In this case, silence doesn't give consent

I've opted out of the discussion on Bunnie's blog of whether or not cremation is a sin. Far more heat than light is being generated by it (believe me, no pun is intended)- and I find the nature of the disagreement there to be sufficiently disturbing that my normal tendency to rush in, mouth (or keyboard) blazing, where angels fear to tread could do damage I really don't want to do.

As I've pointed out there, the discussion isn't really about cremation at all. It's about some of the most fundamental theological principles of the Lutheran Reformation, which seem to me to be getting thoroughly trashed in that conversation.

Suffice it to say that considerable confusion seems to exist among some in that discussion about Luther's distinction between the magisterial as opposed to the ministerial use of reason (deduction from what Scripture clearly asserts is one thing; reasoning chiefly dependent on human logic which does not necessarily follow from Scripture, on the other hand, is quite another!), Article XV of the Augsburg Confession and its implications, and some pretty basic distinctions between the way Lutherans, on one hand, and both Roman Catholics and Reformed Protestants, on the other, do moral theology. A few Bible passages with a tenuous connection to the subject at hand have been cited, but no reasonable, logical connection has been adduced between those passages and the conclusion that cremation per se, in any and all circumstances, is not merely a theologically dubious practice or a bad witness to one's Christian beliefs, but an actual sin. The case has rested pretty much entirely on Holy Tradition, the very kind of human philosophical reasoning which characterized Western theology before the Reformation, and mistaken Reformed exegetical principles like the confusion of the descriptive with the prescriptive in Scripture.

This is a serious business. The Lutheran Church-Missouri Synod may very well be at least in its death throes as a confessional Lutheran church body- if it hasn't succumbed already- because it's begun doing theology like the Pietists and the Reformed "Evangelicals." And the legalistic, Pietist tendency has never been wholly absent from the Missouri Synod despite its combative commitment to the theology of the Lutheran Reformation. It never ceases to demoralize me to find those who share my disgust at the degeneration of the LCMS nevertheless engaging in the very kind of thinking which helped bring it about.

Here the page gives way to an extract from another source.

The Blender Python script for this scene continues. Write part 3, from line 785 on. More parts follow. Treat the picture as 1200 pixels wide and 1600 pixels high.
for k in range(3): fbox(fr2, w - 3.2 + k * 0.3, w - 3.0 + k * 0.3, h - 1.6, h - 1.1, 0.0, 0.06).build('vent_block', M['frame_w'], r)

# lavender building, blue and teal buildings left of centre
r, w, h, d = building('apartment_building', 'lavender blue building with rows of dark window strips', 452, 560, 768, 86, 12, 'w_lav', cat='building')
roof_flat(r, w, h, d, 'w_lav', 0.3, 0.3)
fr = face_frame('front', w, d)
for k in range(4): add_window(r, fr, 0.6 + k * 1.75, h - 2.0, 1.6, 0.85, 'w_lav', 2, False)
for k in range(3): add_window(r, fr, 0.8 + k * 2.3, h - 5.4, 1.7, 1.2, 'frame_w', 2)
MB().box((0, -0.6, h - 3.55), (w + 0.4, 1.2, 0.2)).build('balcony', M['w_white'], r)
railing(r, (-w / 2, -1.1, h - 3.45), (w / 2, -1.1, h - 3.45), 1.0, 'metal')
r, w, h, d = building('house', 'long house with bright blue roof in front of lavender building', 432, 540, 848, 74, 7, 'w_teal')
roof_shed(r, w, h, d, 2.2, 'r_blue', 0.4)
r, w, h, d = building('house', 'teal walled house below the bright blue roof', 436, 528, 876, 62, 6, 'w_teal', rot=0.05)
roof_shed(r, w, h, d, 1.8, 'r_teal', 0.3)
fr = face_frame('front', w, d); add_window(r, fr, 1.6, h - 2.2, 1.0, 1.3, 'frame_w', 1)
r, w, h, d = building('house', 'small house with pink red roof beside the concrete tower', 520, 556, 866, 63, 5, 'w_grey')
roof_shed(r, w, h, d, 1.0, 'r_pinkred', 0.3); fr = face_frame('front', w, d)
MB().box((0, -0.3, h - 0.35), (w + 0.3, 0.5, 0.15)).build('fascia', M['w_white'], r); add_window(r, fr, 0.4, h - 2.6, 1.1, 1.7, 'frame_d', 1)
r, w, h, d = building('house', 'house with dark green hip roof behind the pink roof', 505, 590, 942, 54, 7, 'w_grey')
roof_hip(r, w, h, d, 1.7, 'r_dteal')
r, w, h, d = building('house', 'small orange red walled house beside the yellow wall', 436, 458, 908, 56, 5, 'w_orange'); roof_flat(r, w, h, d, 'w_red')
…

This tendency is one of the things which first sent me on my ill-considered journey into The ALC, the ***A, and the world of pseudo-Lutheranism years ago, and it's a very sensitive subject with me. There are capable people who sense the danger who are able to carry on the debate at Bunnie's blog. But this is at least one subject on which I had better fall silent. My feelings on the subject of evangelical (in the Reformation sense) vs. Pietist ethics are just too strong for this kid to safely continue what is becoming a rather heated discussion.

Comments

Eric Phillips said…
I thought your comments were quite good. They kept hitting the main point--the conscience-binding. I've yet to see evidence that the discussants were really listening, though.
Thanks, Eric.

Unfortunately, I have to agree. And I don't think they're gonna listen, either.